On Oct 18, 2013, at 10:30 AM, Florian Weimer <[email protected]> wrote:
>> while it's true that it is worse to have a cname used to link an MX to
>> its target, it is not true that pointing a CNAME at an MX will nec'ily
>> end well. in the above example, Sendmail in its default configuration
>> will rewrite on the next hop the From: header so that it shows
>> @plus-china.l.google.com.
> 
> That's a sendmail bug.

rant probably without any useful content:

Eh. People seriously need to consider what they are saying. If you say "This is 
an alias for that domain" rewriting the message is appropriate. I'm getting 
frustrated that IETF keeps making exceptions for stupidity.

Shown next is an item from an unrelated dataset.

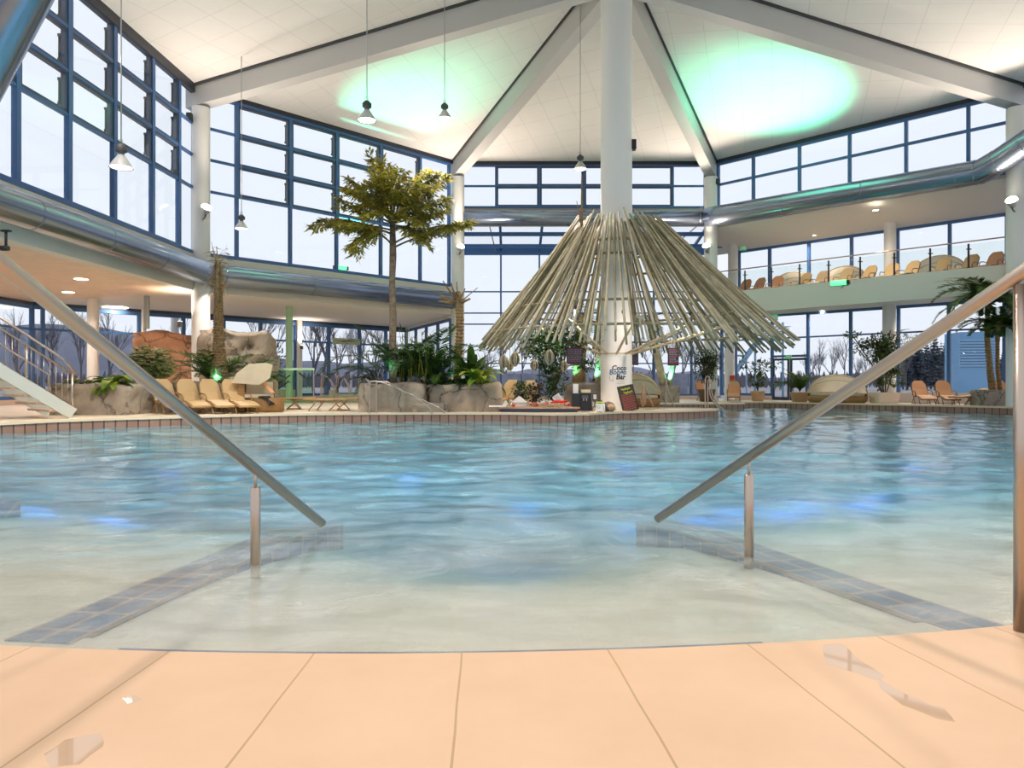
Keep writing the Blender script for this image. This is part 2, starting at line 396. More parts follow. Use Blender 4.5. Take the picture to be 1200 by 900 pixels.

It boggles the mind how many fools keep complaining when they CNAME www to 
their base domain, and get upset when you can send mail to 
[email protected] and it reaches them. It's doing exactly what you 
said...

I didn't say anything yesterday, but the comments about "setting up resolvers 
is *HARD*" yesterday left me slamming my head against the wall. No, it's bone 
simple stupid easy. I recently went out to solve a problem where a total tech 
newbie (at a book publisher) created a very well isolated, DNSSEC-enabled 
validating resolver in 4 hours. It turns out that she did it right, and the 
problem was a broken far side, and she just needed some help proving it to 
them. If a book publisher can set up a DNSSEC validating resolver, you should 
lose your tech cred and go work at a grocery store if you can't.

We need to make stupidity hurt them, not make it easier for them to do, and 
easier for their stupidity to hurt us.

-- 
Jo Rhett
Net Consonance : net philanthropy to improve open source and internet projects.